Presenting E2COMATION Results at the BTW 2025
I’m glad to have had the opportunity to present our paper at BTW 2025 last week. In the paper, we could outline one of our main contributions in the finishing European research project E2COMATION, how we could enable plant workers to perform their own (visual) analytics on shopfloor data for smart manufacturing. With my colleagues Harald, Mohamed, and Kanishk, it was a special experience to participate in the conference.
The BTW conference is the most important database conference in the German-speaking area. Every two years since 1985, it has served as a central forum for the exchange of information between scientists, practitioners, and users on topics of database and information system technology. Focus topics are data integration and extraction, provenance management, data protection, scalable big data analytics, hardware technologies on a small scale up to cloud computing as well as new application areas and architectural approaches for the support of machine learning in the context of artificial intelligence.
More information about our paper, titled “Enabling Smart Manufacturing with Visual Analytics for Plant Workers”
Abstract: Smart manufacturing is increasingly making use of visual analytics to optimize production or to identify early problem signs. However, current solutions and approaches require professionals, especially from the data science area, to make use of it, which is not affordable for most production companies. In this paper, we describe first a best practice to sensorize plants from the wood and beverage industry to enable smart manufacturing in general. Second, we describe a new approach that aims at providing easy-to-use visual analytics functionalities that are designed to be used directly by plant workers. Plant workers usually have encompassing experience in the production and the plant, but lack of computer experience and corresponding mathematical knowledge for data analysis.
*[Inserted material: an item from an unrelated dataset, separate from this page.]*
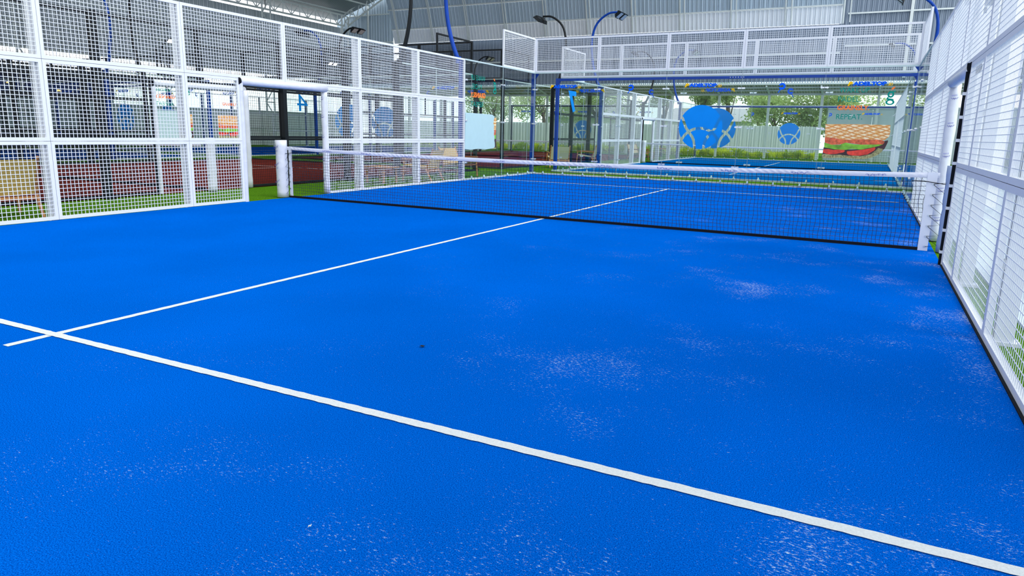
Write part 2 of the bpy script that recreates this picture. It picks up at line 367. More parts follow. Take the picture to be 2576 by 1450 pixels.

Through lowering the barriers for plant workers in performing data analysis of the IoT sensors with simplified and almost automated analysis functions would give them the ability to gain insights into the production and achieve similar production optimizations and problem preventions as data science experts could. The main contributions of this article are on the one hand the best practice of how production lines of the wood and beverage industry could be made ready for smart manufacturing, but also an approach that enables non-data scientists, especially plant workers, to perform sufficient analysis about optimal production settings and early problem cause identification.